Short problem – Count how many lines of the data include "from". The answer is that number and nothing else.

Data lines –
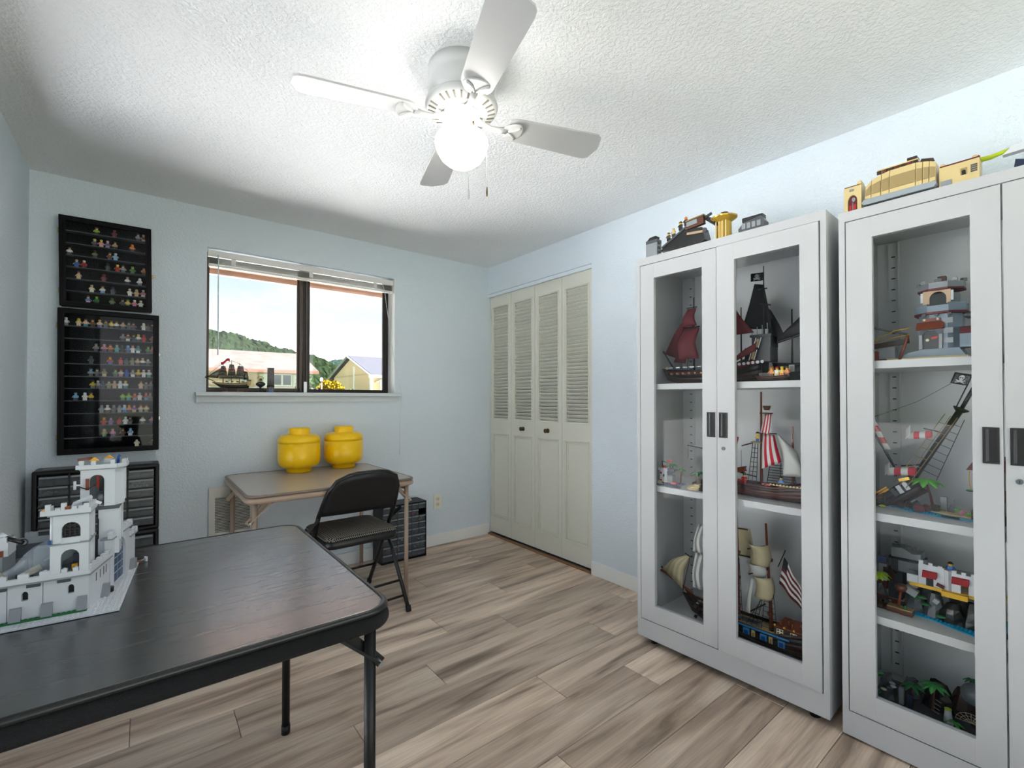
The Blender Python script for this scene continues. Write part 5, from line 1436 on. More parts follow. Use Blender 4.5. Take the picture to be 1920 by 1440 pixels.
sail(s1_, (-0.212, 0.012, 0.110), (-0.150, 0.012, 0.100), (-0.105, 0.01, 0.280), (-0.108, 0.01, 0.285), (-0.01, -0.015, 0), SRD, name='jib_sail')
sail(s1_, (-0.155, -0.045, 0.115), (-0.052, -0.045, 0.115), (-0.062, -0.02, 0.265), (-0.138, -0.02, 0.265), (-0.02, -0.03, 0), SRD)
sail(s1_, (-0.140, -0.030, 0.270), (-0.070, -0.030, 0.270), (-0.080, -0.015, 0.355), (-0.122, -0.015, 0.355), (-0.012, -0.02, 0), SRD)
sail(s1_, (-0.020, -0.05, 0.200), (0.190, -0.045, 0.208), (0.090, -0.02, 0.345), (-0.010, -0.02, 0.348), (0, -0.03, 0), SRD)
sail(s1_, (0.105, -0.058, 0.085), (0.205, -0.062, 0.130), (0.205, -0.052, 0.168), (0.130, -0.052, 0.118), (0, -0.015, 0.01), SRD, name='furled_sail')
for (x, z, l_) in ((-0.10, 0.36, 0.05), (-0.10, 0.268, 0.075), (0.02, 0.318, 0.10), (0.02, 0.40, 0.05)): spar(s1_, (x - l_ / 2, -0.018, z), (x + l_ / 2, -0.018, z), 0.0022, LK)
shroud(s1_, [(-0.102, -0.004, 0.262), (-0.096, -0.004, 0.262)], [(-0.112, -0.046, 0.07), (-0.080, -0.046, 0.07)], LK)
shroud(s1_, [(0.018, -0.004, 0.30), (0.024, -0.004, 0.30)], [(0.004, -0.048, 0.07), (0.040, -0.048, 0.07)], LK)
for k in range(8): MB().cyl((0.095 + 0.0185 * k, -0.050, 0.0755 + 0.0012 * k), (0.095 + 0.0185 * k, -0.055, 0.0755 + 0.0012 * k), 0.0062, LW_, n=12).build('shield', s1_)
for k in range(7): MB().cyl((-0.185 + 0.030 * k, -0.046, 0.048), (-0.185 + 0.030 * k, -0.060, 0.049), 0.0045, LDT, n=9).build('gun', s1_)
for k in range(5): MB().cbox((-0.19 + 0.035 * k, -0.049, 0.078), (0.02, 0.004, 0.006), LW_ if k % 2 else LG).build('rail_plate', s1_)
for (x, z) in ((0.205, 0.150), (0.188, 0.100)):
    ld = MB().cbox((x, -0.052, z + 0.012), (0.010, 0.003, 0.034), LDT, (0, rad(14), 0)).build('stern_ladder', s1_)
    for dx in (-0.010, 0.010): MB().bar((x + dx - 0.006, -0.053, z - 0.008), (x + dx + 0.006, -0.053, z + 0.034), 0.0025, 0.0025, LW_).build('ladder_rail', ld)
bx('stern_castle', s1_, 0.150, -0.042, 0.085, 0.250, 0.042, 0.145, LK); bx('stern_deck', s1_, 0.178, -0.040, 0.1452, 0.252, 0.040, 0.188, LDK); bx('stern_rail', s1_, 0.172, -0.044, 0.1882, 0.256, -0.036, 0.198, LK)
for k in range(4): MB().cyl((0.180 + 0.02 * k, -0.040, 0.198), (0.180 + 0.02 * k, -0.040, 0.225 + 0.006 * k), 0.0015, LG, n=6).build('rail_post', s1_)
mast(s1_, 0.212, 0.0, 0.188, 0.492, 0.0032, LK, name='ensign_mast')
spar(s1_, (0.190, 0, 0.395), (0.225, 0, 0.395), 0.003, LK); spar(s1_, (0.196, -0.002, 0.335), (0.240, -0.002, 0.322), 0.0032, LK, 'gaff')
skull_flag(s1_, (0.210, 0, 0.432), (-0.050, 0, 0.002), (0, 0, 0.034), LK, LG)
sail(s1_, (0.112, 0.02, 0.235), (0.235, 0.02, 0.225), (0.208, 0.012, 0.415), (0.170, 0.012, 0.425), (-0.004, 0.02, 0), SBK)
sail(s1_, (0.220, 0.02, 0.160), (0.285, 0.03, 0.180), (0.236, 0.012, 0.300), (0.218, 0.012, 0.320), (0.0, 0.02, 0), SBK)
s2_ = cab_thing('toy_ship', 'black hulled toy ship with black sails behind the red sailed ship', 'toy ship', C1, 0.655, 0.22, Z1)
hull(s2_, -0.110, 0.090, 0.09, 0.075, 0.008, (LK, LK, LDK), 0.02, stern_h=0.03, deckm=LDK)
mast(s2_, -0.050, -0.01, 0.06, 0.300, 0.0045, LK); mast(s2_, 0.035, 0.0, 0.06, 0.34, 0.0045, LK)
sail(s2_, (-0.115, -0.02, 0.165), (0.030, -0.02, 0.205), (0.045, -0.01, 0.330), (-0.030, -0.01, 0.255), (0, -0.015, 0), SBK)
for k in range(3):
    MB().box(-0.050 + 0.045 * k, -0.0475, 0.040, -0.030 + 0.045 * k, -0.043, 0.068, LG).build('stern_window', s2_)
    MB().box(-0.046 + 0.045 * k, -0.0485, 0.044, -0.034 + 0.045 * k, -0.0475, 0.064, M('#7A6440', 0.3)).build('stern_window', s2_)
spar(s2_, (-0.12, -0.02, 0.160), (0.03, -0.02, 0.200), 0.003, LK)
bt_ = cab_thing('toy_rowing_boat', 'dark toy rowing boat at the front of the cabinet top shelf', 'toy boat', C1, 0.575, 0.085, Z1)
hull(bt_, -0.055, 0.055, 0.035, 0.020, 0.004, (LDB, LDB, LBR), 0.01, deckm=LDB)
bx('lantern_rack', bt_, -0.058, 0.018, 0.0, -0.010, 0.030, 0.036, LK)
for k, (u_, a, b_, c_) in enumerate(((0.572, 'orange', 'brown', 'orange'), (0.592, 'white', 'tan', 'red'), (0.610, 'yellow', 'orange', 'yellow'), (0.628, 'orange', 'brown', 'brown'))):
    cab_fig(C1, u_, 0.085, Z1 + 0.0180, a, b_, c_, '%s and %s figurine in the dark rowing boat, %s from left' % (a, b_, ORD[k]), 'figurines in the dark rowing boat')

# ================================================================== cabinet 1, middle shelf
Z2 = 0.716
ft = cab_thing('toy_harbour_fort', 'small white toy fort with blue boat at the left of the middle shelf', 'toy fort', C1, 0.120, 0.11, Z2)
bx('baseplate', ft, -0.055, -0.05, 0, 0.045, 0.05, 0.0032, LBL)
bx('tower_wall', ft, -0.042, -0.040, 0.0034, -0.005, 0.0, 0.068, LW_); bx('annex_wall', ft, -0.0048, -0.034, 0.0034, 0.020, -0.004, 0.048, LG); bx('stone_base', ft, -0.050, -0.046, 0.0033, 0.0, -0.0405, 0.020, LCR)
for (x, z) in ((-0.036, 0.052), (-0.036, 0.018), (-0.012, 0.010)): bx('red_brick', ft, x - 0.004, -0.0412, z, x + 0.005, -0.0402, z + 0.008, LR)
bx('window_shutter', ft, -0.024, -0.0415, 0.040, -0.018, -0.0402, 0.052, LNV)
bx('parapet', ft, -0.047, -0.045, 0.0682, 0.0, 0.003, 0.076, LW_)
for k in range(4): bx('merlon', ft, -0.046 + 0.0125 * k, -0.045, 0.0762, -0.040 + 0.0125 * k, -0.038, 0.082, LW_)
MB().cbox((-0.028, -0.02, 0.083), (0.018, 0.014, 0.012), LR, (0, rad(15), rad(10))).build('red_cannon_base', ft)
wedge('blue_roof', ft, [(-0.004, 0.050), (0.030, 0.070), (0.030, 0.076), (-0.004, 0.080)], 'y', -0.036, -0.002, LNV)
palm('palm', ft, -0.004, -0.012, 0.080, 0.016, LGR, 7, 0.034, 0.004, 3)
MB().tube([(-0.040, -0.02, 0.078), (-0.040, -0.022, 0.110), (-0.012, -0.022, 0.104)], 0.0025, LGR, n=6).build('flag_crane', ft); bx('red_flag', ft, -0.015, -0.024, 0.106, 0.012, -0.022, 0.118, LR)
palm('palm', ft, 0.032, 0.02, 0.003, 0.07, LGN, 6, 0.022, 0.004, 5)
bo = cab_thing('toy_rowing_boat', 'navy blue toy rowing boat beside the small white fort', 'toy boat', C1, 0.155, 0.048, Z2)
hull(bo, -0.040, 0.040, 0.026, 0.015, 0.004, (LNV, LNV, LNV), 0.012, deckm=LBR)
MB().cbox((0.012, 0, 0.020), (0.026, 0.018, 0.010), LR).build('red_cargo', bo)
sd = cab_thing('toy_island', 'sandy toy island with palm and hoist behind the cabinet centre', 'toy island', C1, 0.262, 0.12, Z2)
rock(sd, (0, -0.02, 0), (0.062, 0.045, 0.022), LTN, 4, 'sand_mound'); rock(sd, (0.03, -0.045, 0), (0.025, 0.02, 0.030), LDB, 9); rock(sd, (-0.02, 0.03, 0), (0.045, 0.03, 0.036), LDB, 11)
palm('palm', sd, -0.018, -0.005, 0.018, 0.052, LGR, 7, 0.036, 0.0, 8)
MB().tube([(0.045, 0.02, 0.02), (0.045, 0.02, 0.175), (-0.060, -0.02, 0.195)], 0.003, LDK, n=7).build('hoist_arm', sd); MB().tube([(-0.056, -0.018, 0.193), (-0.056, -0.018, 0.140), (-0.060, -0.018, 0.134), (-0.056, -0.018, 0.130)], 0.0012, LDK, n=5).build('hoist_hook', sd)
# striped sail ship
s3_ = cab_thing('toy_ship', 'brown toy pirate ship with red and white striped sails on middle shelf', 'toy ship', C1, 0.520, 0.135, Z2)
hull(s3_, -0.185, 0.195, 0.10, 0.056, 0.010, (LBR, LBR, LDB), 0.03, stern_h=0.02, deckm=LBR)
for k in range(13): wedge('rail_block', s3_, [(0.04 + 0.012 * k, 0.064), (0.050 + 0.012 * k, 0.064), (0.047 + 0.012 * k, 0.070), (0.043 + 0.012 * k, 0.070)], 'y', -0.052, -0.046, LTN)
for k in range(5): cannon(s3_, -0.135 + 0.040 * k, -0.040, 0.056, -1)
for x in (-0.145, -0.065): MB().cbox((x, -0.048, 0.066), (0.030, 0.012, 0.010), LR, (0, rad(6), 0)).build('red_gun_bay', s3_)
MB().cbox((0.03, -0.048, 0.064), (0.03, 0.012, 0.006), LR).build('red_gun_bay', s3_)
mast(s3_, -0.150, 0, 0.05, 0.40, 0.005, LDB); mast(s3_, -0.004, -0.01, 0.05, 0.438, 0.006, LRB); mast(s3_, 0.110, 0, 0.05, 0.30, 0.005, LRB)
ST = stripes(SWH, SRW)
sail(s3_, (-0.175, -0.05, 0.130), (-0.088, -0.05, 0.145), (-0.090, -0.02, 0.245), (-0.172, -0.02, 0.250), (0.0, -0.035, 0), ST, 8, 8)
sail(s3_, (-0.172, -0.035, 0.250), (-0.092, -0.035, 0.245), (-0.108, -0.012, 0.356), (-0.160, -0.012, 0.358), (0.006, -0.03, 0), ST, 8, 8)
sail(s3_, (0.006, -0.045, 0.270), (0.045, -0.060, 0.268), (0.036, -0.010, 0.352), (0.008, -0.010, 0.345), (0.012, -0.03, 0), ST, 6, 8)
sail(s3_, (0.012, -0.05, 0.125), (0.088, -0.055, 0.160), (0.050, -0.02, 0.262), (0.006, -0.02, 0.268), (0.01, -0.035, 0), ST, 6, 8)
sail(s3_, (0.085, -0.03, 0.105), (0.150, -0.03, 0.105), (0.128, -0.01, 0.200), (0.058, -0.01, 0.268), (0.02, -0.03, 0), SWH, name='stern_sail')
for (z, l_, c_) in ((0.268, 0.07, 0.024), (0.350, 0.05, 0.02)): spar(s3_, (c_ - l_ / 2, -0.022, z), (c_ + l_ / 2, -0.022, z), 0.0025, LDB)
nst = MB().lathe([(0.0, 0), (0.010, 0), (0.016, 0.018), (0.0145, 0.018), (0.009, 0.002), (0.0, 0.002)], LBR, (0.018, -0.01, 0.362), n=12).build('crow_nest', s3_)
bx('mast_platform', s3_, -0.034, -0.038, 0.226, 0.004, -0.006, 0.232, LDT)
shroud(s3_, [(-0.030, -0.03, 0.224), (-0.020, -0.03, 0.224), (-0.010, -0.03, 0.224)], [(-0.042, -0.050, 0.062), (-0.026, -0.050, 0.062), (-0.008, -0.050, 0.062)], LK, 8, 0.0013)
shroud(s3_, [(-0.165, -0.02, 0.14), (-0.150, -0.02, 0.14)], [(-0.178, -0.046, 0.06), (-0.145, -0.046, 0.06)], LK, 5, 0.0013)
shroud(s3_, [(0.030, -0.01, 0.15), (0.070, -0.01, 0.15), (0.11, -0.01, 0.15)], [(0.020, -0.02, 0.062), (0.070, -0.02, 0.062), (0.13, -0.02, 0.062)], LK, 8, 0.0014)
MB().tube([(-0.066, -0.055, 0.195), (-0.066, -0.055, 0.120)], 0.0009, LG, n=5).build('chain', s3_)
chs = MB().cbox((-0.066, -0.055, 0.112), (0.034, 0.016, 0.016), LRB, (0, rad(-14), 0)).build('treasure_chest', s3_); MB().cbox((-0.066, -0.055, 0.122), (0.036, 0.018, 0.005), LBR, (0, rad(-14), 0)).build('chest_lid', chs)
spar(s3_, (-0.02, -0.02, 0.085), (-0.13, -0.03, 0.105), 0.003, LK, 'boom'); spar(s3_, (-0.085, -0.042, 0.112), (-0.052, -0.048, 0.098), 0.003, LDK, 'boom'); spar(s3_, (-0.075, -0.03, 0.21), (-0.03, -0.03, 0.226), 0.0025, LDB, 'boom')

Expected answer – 2